Biographie de l'auteur :
American writer Jacques Heath Futrelle (1875 – 1912) was a journalist and mystery writer known for his detective stories featuring Professor Augustus S. F. X. Van Dusen, also known as "The Thinking Machine". The professor is known for his application of logic to all situations. Futrelle was born in Georgia and worked for the Atlanta Journal, the New York Herald and the Boston Post. Futrelle left news to focus his attention on writing novels. His last work, My Lady's Garter, was published in 1912. Futrelle's widow inscribed in the book, "To the heroes of the Titanic, I dedicate this my husband's book", under a photo of her late husband. Futrelle died in the sinking of the RMS Titanic.

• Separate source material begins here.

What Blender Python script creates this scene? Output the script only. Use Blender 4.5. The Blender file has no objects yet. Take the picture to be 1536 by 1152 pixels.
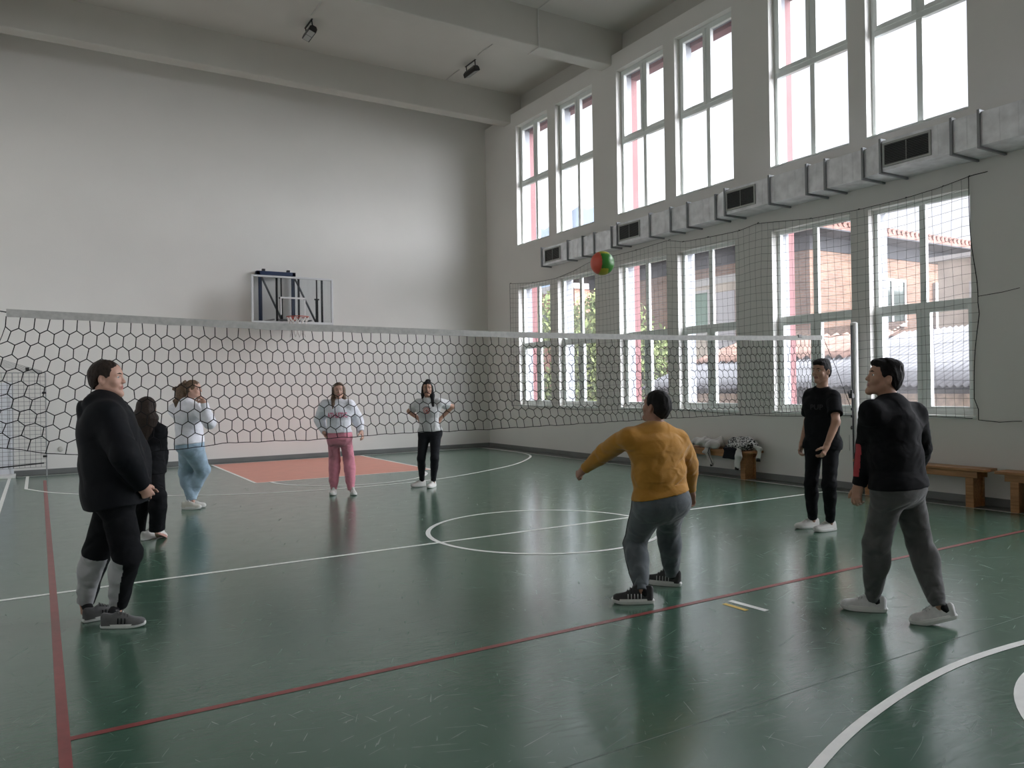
import bpy, bmesh, math, random
import numpy as np
from mathutils import Vector, Matrix
C = bpy.context.scene
COL = C.collection
random.seed(7)
RNG = np.random.default_rng(11)
# ---------------------------------------------------------------- camera
cam_d = bpy.data.cameras.new('camera')
cam_d.sensor_width = 36.0
cam_d.lens = 36.0 * 1164.44 / 1536.0
cam_d.clip_start = 0.05; cam_d.clip_end = 2000
cam = bpy.data.objects.new('camera', cam_d); COL.objects.link(cam)
CR = ((0.85345568, -0.52092218, -0.01592126), (-0.01267167, 0.00979899, -0.9998717), (0.52101136, 0.85354792, 0.00176205))
cam.matrix_world = Matrix(((CR[0][0], -CR[1][0], -CR[2][0], 0), (CR[0][1], -CR[1][1], -CR[2][1], 0),
                           (CR[0][2], -CR[1][2], -CR[2][2], 1.57), (0, 0, 0, 1)))
C.camera = cam
# ---------------------------------------------------------------- sky and light
C.view_settings.view_transform = 'Standard'
C.view_settings.look = 'None'
C.view_settings.exposure = 0.0
C.view_settings.gamma = 1.0
C.view_settings.use_curve_mapping = False
SKY_LOW, SKY_HIGH = 1.28, 20.5
w = bpy.data.worlds.new('overcast_sky'); C.world = w; w.use_nodes = True
nt = w.node_tree; nt.nodes.clear()
def nd(tree, kind, **kw):
    n = tree.nodes.new(kind)
    for k, v in kw.items():
        if k in n.inputs: n.inputs[k].default_value = v
        else: setattr(n, k, v)
    return n
tc = nd(nt, 'ShaderNodeTexCoord'); sx = nd(nt, 'ShaderNodeSeparateXYZ'); nt.links.new(tc.outputs['Generated'], sx.inputs[0])
GLOW_DIR = Vector((0.66, -0.66, 0.36)).normalized()      # assumed sun behind clouds: bright patch added to unseen sky to light the room
dt = nd(nt, 'ShaderNodeVectorMath', operation='DOT_PRODUCT'); dt.inputs[1].default_value = GLOW_DIR
nrm = nd(nt, 'ShaderNodeVectorMath', operation='NORMALIZE'); nt.links.new(tc.outputs['Generated'], nrm.inputs[0]); nt.links.new(nrm.outputs[0], dt.inputs[0])
ramp = nd(nt, 'ShaderNodeMapRange', interpolation_type='SMOOTHSTEP'); nt.links.new(dt.outputs['Value'], ramp.inputs['Value'])
for k, v in (('From Min', 0.40), ('From Max', 0.98), ('To Min', SKY_LOW / SKY_HIGH), ('To Max', 1.0)): ramp.inputs[k].default_value = v
nz = nd(nt, 'ShaderNodeTexNoise', Scale=3.2, Detail=4.0, Roughness=0.55)
mp = nd(nt, 'ShaderNodeMapping'); mp.inputs['Scale'].default_value = (1, 1, 2.6)
nt.links.new(tc.outputs['Generated'], mp.inputs[0]); nt.links.new(mp.outputs[0], nz.inputs['Vector'])
cr2 = nd(nt, 'ShaderNodeValToRGB'); nt.links.new(nz.outputs['Fac'], cr2.inputs[0])
cr2.color_ramp.elements[0].position = 0.38; cr2.color_ramp.elements[0].color = (0.80, 0.81, 0.90, 1)
cr2.color_ramp.elements[1].position = 0.60; cr2.color_ramp.elements[1].color = (1.0, 1.0, 1.03, 1)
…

Présentation de l'éditeur :
There were thirty or forty personally addressed letters, the daily heritage of the head of a great business establishment; and a plain, yellow-wrapped package about the size of a cigarette-box, some three inches long, two inches wide and one inch deep. It was neatly tied with thin scarlet twine, and innocent of markings except for the superscription in a precise, copperplate hand, and the smudge of the postmark across the ten-cent stamp in the upper right-hand corner. The imprint of the cancellation, faintly decipherable, showed that the package had been mailed at the Madison Square substation at half-past seven o'clock of the previous evening.